By the time our second year of seminary came along we hoped we'd be pregnant. By the time Christmas came that year we hoped we'd be pregnant. One year had gone by and we were scared. But not as scared as we are now. We were sad, but the sadness then didn't run as deep as it does today. By the time internship rolled around we hoped we'd be pregnant. By the time we were two months, or even a month, into internship we hoped we'd be pregnant. By the time internship was over...but it was over 4 weeks ago and we still are not pregnant. By the time graduation comes we wonder, not so much as hope, we just wonder. Summer visits home, Christmases, months, weeks, days, hours, minutes....all come and go so fast leaving us with empty arms and people around us without words. This is a journey and it's a sad and fearful one. We cling to one another and we cling to God. Because in the safety net of both we can pour out our deepest darkest fears and know that the other person gets it, feels it, dreads it and yet still holds us tightly. The sadness is overwhelming, it's depth beyond anything we could have ever imagined. Tears are falling and our hearts break a little more each day. We can only pray that the brokenness will one day be whole again.
We wanted to share some words here from Former First Lady Laura Bush on their struggle with infertility:
George and I had hoped that I would be pregnant by the end of his congressional run. Then we hoped it would be by the time his father announced his presidential run, then by the presidential primaries, the convention, the general election. But each milestone came and went. The calendar advanced, and there was no baby.
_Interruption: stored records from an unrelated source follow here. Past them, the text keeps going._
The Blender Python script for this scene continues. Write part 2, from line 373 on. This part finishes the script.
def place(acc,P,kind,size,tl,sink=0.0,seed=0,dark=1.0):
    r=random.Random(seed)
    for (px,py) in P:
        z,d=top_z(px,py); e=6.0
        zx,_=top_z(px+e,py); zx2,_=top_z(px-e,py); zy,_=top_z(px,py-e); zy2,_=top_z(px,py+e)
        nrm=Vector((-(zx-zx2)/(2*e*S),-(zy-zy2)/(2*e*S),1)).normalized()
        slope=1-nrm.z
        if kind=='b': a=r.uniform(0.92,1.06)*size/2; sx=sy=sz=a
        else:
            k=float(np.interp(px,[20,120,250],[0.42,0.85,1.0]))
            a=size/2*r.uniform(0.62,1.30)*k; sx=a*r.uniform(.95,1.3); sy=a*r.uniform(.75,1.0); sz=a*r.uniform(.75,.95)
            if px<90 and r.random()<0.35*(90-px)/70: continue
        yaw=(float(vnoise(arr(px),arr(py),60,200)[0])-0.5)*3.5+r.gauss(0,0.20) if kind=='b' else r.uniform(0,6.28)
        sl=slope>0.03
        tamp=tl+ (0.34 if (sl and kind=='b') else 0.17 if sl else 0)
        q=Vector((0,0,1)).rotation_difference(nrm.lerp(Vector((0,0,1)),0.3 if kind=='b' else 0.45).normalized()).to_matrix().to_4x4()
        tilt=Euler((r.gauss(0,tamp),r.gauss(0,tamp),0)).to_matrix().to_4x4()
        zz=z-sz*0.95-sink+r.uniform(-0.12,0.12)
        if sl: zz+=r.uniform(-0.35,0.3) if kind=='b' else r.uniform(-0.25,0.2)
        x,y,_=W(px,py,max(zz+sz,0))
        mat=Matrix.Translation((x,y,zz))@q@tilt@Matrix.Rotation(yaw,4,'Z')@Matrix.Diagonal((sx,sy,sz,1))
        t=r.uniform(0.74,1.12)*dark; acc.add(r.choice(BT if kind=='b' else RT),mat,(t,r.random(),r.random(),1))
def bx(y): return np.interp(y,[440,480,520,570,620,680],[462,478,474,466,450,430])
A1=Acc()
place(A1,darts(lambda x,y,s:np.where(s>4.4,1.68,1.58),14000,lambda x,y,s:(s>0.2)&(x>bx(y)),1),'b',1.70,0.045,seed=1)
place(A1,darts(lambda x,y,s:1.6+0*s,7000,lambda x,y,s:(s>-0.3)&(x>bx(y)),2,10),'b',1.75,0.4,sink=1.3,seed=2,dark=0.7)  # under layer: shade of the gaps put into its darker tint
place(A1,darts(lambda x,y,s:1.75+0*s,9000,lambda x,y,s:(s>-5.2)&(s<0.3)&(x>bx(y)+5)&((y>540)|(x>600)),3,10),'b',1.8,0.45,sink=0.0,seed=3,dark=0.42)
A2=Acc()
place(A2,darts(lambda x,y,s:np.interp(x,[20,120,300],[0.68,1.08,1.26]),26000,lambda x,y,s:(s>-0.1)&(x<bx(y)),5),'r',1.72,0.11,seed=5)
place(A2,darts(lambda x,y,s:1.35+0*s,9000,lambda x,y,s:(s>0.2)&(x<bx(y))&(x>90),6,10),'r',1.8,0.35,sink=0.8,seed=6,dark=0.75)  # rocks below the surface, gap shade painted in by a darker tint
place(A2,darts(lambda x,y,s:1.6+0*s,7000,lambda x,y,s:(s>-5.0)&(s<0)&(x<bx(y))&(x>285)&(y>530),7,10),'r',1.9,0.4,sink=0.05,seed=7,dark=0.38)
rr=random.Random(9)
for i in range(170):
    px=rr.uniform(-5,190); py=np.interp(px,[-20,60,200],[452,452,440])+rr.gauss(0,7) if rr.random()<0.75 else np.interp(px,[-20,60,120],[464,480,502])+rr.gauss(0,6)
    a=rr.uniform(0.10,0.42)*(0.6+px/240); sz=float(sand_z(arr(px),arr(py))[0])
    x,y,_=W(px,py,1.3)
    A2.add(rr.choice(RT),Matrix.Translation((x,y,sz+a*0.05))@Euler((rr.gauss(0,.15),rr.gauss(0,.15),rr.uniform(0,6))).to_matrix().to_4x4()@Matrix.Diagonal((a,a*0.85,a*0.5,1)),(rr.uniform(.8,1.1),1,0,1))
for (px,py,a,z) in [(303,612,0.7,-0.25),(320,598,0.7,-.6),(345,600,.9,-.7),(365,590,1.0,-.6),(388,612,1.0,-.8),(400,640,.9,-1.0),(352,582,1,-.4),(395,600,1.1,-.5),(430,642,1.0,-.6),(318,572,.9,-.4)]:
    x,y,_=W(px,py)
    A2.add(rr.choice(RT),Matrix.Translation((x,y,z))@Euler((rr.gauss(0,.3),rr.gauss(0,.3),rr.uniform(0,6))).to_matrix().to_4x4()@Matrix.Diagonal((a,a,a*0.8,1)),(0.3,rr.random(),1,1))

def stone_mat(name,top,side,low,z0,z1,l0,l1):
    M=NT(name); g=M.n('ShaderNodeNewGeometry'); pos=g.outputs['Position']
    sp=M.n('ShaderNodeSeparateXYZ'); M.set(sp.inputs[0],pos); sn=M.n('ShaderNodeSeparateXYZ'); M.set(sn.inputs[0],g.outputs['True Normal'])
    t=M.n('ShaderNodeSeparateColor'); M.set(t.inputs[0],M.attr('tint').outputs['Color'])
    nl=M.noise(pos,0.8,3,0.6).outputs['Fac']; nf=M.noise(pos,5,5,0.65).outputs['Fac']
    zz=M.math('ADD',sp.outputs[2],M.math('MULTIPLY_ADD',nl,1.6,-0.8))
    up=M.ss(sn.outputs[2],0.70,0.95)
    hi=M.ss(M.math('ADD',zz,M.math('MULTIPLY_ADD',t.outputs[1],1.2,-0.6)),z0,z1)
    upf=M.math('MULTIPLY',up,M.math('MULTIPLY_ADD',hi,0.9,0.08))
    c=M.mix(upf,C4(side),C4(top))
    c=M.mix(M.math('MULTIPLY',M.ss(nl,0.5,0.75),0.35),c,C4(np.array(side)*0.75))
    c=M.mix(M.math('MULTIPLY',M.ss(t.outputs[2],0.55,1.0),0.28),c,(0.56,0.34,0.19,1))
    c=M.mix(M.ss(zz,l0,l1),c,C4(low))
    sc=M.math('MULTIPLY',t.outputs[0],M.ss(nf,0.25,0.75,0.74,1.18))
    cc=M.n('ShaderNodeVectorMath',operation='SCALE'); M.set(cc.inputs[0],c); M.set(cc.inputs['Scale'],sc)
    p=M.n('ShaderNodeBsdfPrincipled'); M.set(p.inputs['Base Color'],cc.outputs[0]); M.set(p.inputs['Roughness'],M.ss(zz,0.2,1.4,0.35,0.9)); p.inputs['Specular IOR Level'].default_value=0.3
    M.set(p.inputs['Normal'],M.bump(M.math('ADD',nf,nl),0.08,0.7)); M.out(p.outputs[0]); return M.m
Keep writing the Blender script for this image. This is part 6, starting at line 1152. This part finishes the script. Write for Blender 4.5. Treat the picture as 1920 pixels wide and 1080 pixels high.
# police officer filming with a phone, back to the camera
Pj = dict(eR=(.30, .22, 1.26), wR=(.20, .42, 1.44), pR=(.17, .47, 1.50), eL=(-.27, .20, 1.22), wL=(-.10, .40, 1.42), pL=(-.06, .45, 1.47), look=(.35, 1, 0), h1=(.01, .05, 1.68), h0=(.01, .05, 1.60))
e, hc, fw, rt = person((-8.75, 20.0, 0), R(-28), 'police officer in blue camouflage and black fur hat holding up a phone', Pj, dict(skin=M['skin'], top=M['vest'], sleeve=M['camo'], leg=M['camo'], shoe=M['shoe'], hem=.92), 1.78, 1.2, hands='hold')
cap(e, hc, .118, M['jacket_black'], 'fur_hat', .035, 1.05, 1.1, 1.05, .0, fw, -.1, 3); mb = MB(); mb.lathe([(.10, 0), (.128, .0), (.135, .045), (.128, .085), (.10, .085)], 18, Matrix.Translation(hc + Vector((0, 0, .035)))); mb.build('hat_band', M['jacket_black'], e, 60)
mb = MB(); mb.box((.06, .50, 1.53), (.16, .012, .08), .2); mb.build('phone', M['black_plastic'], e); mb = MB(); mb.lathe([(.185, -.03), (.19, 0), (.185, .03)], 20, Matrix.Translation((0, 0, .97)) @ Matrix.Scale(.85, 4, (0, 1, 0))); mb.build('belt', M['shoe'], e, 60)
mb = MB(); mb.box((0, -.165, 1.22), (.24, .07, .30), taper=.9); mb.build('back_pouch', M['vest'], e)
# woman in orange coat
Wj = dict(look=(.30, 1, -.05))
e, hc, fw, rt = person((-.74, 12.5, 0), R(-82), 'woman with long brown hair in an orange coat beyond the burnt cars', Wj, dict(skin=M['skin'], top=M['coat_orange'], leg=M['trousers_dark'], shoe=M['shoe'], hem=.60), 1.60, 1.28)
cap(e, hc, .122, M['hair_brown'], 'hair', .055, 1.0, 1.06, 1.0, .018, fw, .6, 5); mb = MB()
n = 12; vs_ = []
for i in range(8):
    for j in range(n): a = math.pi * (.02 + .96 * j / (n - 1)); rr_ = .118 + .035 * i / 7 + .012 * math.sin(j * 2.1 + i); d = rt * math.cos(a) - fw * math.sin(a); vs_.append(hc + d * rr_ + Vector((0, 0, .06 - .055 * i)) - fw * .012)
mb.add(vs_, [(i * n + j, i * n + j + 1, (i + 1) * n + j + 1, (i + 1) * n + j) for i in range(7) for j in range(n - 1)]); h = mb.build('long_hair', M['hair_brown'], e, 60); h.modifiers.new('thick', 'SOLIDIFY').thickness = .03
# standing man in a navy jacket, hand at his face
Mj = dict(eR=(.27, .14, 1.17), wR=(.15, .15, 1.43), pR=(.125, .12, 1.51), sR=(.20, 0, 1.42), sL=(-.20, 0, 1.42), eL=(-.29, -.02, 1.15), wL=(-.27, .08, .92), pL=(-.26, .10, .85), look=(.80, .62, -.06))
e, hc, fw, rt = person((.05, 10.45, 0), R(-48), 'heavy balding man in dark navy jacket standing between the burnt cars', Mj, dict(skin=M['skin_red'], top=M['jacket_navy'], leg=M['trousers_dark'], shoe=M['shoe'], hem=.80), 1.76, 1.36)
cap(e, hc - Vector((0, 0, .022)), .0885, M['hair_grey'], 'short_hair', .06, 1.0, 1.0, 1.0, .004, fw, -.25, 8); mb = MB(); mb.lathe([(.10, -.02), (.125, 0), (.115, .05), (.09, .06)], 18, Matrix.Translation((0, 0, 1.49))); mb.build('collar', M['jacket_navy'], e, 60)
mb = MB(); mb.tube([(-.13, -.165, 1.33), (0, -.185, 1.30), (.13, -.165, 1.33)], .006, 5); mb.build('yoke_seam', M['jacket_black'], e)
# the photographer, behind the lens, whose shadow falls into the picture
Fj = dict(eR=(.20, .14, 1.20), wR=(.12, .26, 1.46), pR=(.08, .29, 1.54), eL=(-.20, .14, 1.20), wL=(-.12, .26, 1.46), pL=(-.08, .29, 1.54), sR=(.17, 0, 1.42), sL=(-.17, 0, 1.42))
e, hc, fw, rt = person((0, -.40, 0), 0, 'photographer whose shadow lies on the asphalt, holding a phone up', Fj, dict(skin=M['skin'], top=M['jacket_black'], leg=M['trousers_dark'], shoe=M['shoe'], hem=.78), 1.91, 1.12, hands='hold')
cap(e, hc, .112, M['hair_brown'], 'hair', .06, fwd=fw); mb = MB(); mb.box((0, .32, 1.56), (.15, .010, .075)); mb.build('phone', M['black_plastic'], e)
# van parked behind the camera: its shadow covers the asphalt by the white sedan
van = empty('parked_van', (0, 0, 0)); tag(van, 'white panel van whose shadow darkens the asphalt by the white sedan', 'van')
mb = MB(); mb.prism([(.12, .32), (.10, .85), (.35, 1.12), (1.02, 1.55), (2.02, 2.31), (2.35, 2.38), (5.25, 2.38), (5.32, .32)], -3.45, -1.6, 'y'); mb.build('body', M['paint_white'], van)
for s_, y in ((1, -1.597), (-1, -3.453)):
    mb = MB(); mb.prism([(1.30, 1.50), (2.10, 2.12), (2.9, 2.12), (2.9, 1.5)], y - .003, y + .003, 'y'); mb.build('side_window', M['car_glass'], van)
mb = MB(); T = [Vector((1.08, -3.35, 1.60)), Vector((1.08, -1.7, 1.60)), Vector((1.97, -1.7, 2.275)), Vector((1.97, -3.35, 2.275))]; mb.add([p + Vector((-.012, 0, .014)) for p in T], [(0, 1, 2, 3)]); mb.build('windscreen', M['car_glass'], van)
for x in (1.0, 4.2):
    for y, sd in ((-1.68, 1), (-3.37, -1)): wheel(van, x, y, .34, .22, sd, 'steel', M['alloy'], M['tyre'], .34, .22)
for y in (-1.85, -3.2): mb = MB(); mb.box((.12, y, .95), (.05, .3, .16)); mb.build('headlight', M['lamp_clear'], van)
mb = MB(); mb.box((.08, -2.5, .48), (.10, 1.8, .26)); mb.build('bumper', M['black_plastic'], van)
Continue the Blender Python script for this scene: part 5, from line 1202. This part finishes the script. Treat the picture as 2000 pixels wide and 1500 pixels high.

The English language lacks the words "to mourn an absence." For the loss of a parent, grandparent, spouse, child or friend we have all manner of words and phrases, some helpful, some not. Still, we are conditioned to say something, even if it is only "I am sorry for your loss." But for an absence, for someone who was never there at all, we are wordless to capture that particular emptiness. For those who deeply want children and are denied them, those missing babies hover like silent, ephemeral shadows over their lives. Who can describe the feel of a tiny hand that is never held?